La conducta nada ejemplar de personas que tendrían que dar siempre buen ejemplo en la Iglesia: sacerdotes, familias, religiosos, nos podrían desconcertar, e incluso crear algunas dudas y nubes sobre nuestra Fe. Nuestra Fe, nuestra Esperanza se fundamenta en Cristo, no en ningún hombre por muy santo que sea. Y así, repetimos en el interior de nuestro corazón las palabras de san Pablo a los Romanos (8, 35-39): ¿Quién nos apartará del amor de Cristo? ¿La tribulación, o la angustia, o la persecución, o el hambre, o la desnudez, o el peligro, o la espada?Pero en todas estas cosas vencemos con creces gracias a aquel que nos amó. Porque estoy convencido de que ni la muerte, ni la vida, ni los ángeles, ni los principados, ni las cosas presentes, ni las futuras, ni las potestades, ni la altura, ni la profundidad, ni cualquier otra criatura podrá separarnos del amor de Dios, que está en Cristo Jesús, Señor nuestro.
En momentos en los que las cosas parecen estar más en contra de la Iglesia, de nuestra Fe, en loa que nos puede asaltar también el pensamiento de que la venida de Cristo a la tierra haya sido inútil, que ha sido un fracasado; y que, por lo tanto, los cristianos somos los más despreciables de los seres humanos, el Señor nos abandona y nos deja solos ante los peligros, las tentaciones, el dolor de nuestros pecados.
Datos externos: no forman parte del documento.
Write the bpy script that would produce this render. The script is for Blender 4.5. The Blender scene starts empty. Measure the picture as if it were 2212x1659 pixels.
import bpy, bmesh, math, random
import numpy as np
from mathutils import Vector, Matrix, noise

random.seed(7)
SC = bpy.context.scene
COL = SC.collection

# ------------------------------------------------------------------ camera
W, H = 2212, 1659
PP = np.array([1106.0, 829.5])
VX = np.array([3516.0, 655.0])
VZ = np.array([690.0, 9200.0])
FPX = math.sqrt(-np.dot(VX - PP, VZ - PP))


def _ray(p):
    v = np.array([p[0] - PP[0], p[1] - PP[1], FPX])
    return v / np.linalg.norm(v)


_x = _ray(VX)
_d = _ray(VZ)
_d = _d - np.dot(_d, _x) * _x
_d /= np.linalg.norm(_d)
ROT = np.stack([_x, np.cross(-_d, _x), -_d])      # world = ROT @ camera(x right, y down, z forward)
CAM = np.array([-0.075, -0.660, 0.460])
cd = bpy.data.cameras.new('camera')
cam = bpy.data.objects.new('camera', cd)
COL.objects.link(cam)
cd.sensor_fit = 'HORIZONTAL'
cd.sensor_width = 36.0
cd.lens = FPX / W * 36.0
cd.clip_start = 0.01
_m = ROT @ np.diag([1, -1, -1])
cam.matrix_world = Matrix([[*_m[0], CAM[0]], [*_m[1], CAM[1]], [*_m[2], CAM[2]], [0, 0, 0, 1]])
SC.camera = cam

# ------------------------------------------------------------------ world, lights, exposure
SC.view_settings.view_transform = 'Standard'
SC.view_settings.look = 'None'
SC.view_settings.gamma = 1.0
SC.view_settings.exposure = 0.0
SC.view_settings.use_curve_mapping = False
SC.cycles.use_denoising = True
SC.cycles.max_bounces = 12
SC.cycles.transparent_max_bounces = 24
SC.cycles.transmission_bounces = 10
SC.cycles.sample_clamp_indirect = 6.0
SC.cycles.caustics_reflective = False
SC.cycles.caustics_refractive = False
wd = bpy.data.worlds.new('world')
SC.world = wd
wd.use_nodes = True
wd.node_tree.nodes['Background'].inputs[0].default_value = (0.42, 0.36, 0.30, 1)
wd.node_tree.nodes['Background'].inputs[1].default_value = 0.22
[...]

“Entonces verán al Hijo del hombre venir en una nube, con gran poder y majestad. Cuando empiece a suceder esto, levantaos, alzad la cabeza: se acerca vuestra liberación”. ¿Quién nos ayudará a ver la luz de Dios en la obscuridad de nuestra vida? ¿Quién será nuestra guía para caminar en medio de las contradicciones y peligros sin perder el camino? María, la Santa Madre de Dios, con su ternura y su misericordia maternal nos dará la paz, y sostendrá nuestros corazones firmes en medio de cualquier tribulación.